Currency Unions too have a long history.    They tend to come and go.    Currency Unions have a good chance to be successful and stand the test of time only when:

a) based on economic inter-relationships and acceptable power structures among union
members, as well as between the union and other currency zones and currencies;
b) rampant arbitrage is not allowed;
c) there is also a political union (i.e., in USA, USSR, UK and Germany);
d) there is a single fiscal policy;
e) there is a central monetary management;
f) wage and price flexibility are a “sine qua non”;
g) there are clear convergence criteria; and...
h) there are clear monetary convergence targets.

Ever since the fall of the Roman Empire, a dream of European unity and of a dominant European political structure has long animated the continent.    After two World Wars, Europe was finally liberated from Nazism in 1945.    In November 1989, with the tearing down of the Berlin Wall, the Eastern-half of the European continent was able to overcome 40 years of communism.    Finally, European political division started healing.    The healing process culminated with the historic milestone of May 1, 2004, when barriers created by the Cold War were finally removed.

With the accession of Bulgaria and Romania in 2007, the EUROPEAN UNION (EU) counts 27 Member States, with a total population of almost 503 million inhabitants -- 23 official languages.    Despite all the agonising about whether or not it would work, the European Union has effectively created the world’s largest trade bloc stretching from the Atlantic to the borders of Russia, with a nominal GDP over €12 trillion (in 2010) -- or, approximately $16 trillion, larger than the $14.7 trillion of the United States.    With 7% of the world population, the EU’s trade accounts for about 20% of global exports and imports, only second to the U.S.A.

Within this larger Community exists a separate currency union, the EUROZONE, made of 17 member states which have adopted the EURO as a common currency.    The EUROZONE represents a total population of almost 332 million inhabitants, and €9.2 trillion GDP (2010).

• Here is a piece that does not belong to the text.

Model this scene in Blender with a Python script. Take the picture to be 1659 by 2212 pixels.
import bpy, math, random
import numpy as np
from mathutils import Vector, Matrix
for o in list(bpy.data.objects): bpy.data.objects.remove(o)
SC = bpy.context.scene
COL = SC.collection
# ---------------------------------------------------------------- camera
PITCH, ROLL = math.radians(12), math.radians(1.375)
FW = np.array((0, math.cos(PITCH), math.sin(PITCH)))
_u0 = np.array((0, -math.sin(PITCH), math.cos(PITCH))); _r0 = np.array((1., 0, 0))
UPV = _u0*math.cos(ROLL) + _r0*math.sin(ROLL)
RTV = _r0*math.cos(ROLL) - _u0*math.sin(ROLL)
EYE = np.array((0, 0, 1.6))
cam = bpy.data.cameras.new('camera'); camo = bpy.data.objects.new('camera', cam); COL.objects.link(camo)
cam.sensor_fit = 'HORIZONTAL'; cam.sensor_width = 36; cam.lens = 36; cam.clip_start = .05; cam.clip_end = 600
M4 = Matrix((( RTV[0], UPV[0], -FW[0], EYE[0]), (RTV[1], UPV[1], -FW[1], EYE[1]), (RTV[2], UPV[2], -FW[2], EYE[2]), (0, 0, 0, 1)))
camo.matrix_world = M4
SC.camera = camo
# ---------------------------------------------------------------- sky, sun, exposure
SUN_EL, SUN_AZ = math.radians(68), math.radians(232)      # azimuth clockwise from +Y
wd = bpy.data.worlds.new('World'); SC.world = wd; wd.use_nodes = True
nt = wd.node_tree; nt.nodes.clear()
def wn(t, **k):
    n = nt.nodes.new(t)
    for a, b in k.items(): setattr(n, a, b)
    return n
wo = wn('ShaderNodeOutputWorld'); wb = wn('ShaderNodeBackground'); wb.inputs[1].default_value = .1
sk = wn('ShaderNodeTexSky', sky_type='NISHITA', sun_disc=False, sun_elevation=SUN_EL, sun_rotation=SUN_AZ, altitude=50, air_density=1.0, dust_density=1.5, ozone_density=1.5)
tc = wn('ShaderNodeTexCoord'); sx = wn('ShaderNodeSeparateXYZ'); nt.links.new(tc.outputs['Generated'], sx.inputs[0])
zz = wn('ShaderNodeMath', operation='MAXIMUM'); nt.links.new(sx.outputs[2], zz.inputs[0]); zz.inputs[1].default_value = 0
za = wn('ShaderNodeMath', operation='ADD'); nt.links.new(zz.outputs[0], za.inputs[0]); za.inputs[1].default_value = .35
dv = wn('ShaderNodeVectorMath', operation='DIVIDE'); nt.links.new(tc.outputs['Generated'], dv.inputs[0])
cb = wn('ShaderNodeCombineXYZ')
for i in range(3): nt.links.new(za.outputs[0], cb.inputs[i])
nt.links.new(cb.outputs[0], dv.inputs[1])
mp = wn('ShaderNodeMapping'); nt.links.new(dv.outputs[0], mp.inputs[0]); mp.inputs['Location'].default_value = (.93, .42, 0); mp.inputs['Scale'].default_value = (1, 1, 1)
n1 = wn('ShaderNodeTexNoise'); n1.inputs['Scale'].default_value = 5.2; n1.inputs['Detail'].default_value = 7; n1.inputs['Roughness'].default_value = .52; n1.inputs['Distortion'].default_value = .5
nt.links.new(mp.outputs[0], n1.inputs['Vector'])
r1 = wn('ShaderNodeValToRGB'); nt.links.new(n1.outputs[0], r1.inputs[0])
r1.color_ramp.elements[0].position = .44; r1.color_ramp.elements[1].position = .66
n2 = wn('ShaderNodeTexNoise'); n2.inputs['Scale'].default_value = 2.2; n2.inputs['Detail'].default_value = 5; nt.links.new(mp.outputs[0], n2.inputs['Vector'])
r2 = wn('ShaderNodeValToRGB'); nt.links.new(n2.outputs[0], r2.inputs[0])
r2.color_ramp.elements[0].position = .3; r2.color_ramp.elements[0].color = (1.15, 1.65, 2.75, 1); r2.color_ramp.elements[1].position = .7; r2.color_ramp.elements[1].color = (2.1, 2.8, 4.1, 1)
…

The adoption of the EURO was expected to lead to economic convergence, but that has not happened.    The European Union failed badly by not creating first a “political union”, which would have been the “indispensable solid foundation” for the economic, monetary and fiscal bloc’s survival.

In principle, the European dream was extraordinary:   nations would be combined into a single economic regime, which in turn would evolve into a single united political entity!    The idea was impressively imaginative and a great gamble!    The trouble is that it has not worked. 

The European project was to endorse “unity” in all respects: social, political, economic and strategic including security and defense.    Being “European” would have to translate into sharing a “single fate” and “common burdens”.    With hindsight, Europeans only shared interests, but not a single fate!    Furthermore, the European Monetary Union, fierily trumpeted at the four corners of the planet as a smashing success, is turning out already to have been a monumental failure.

To be successful, a single-currency union must involve a central or federal government, with tax and public expenditure authority, based on a “national” or “federal” GDP, also able to run significant deficits when necessary.    The absurdity in the EURO currency union turns around the fact that, within the OECD, member states in the EURO union are the only governments issuing sovereign debt in a currency -- the EURO -- that they cannot print at will!